__Objective__
Starting at the first line of the listing below, retype each line up to and including the one that contains "from mathutils import Vector, Matrix". Leave pictures out.

__Information shown__
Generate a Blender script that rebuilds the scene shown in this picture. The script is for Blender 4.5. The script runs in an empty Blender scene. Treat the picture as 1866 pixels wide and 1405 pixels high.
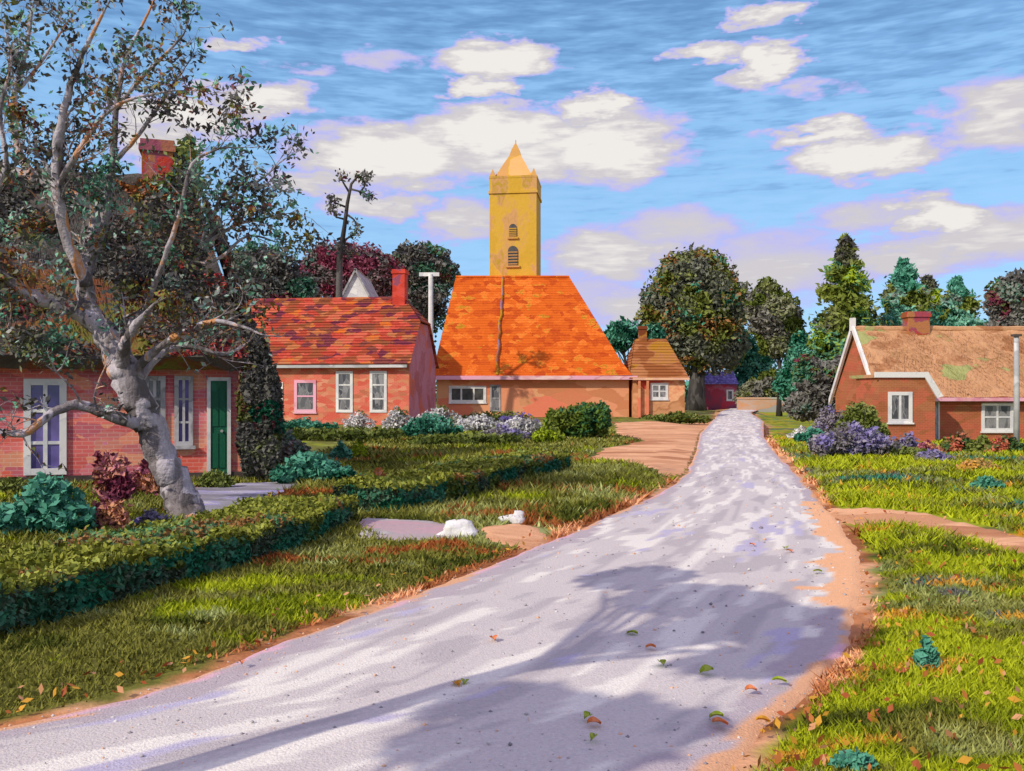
import bpy, math, random
import numpy as np
from mathutils import Vector, Matrix

random.seed(7)
RNG = np.random.RandomState(11)
R = math.radians
scn = bpy.context.scene
COL = scn.collection
# ------------------------------------------------------------------ camera
EYE, HY, HX, F = 1.7, 720.0, 933.0, 1600.0
cam_d = bpy.data.cameras.new('camera')
cam = bpy.data.objects.new('camera', cam_d); COL.objects.link(cam)
cam.location = (0, 0, EYE); cam.rotation_euler = (R(90), 0, 0)
cam_d.sensor_width = 36; cam_d.lens = 36*F/1866
cam_d.shift_y = (HY-702.5)/1866
cam_d.clip_end = 6000; cam_d.clip_start = 0.05
scn.camera = cam

def P(px, py, Y): return Vector(((px-HX)/F*Y, Y, EYE+(HY-py)/F*Y))
def GY(py): return EYE*F/(py-HY)
def G(px, py):
    Y = GY(py); return Vector(((px-HX)/F*Y, Y, 0))
def lin(c):
    c = c/255.0
    return c/12.92 if c <= 0.04045 else ((c+0.055)/1.055)**2.4
def S(r, g, b, k=1.0): return (lin(r)*k, lin(g)*k, lin(b)*k, 1)

# ------------------------------------------------------------------ world: sky with clouds
SUN_AZ, SUN_EL = R(-132), R(35)          # clockwise from +Y : behind the camera, to the left
scn.view_settings.view_transform = 'Standard'
scn.view_settings.look = 'None'
scn.view_settings.exposure = 0.10
scn.view_settings.gamma = 1.0
scn.render.engine = 'CYCLES'
world = bpy.data.worlds.new('World'); scn.world = world
world.use_nodes = True
nt = world.node_tree; N = nt.nodes; L = nt.links
N.clear()
out = N.new('ShaderNodeOutputWorld'); bg = N.new('ShaderNodeBackground')
L.new(bg.outputs[0], out.inputs[0])
sky = N.new('ShaderNodeTexSky'); sky.sky_type = 'NISHITA'; sky.sun_disc = False
sky.sun_elevation = SUN_EL; sky.sun_rotation = SUN_AZ
sky.air_density = 1.0; sky.dust_density = 0.6; sky.ozone_density = 2.0
bg.inputs[1].default_value = 0.115
def M(op, a, b=None, c=None, clamp=False):
    n = N.new('ShaderNodeMath'); n.operation = op; n.use_clamp = clamp
    for i, v in enumerate((a, b, c)):
        if v is None: continue
        if isinstance(v, (int, float)): n.inputs[i].default_value = v
        else: L.new(v, n.inputs[i])
    return n.outputs[0]
tc = N.new('ShaderNodeTexCoord'); sp = N.new('ShaderNodeSeparateXYZ')
L.new(tc.outputs['Generated'], sp.inputs[0])
az = M('ARCTAN2', sp.outputs[0], sp.outputs[1])
hr = M('SQRT', M('ADD', M('MULTIPLY', sp.outputs[0], sp.outputs[0]), M('MULTIPLY', sp.outputs[1], sp.outputs[1])))
el = M('DIVIDE', sp.outputs[2], M('MAXIMUM', hr, 0.05))
cmb = N.new('ShaderNodeCombineXYZ')
L.new(az, cmb.inputs[0]); L.new(el, cmb.inputs[1])
def wnoise(sx, sy, off, detail=3.0, rough=0.5):
    mp = N.new('ShaderNodeMapping'); mp.inputs['Scale'].default_value = (sx, sy, 1); mp.inputs['Location'].default_value = (off, off*.7, 0)
    L.new(cmb.outputs[0], mp.inputs[0])
    n = N.new('ShaderNodeTexNoise'); n.inputs['Scale'].default_value = 1; n.inputs['Detail'].default_value = detail
    n.inputs['Roughness'].default_value = rough
    L.new(mp.outputs[0], n.inputs['Vector']); return n.outputs['Fac']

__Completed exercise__
Generate a Blender script that rebuilds the scene shown in this picture. The script is for Blender 4.5. The script runs in an empty Blender scene. Treat the picture as 1866 pixels wide and 1405 pixels high.
import bpy, math, random
import numpy as np
from mathutils import Vector, Matrix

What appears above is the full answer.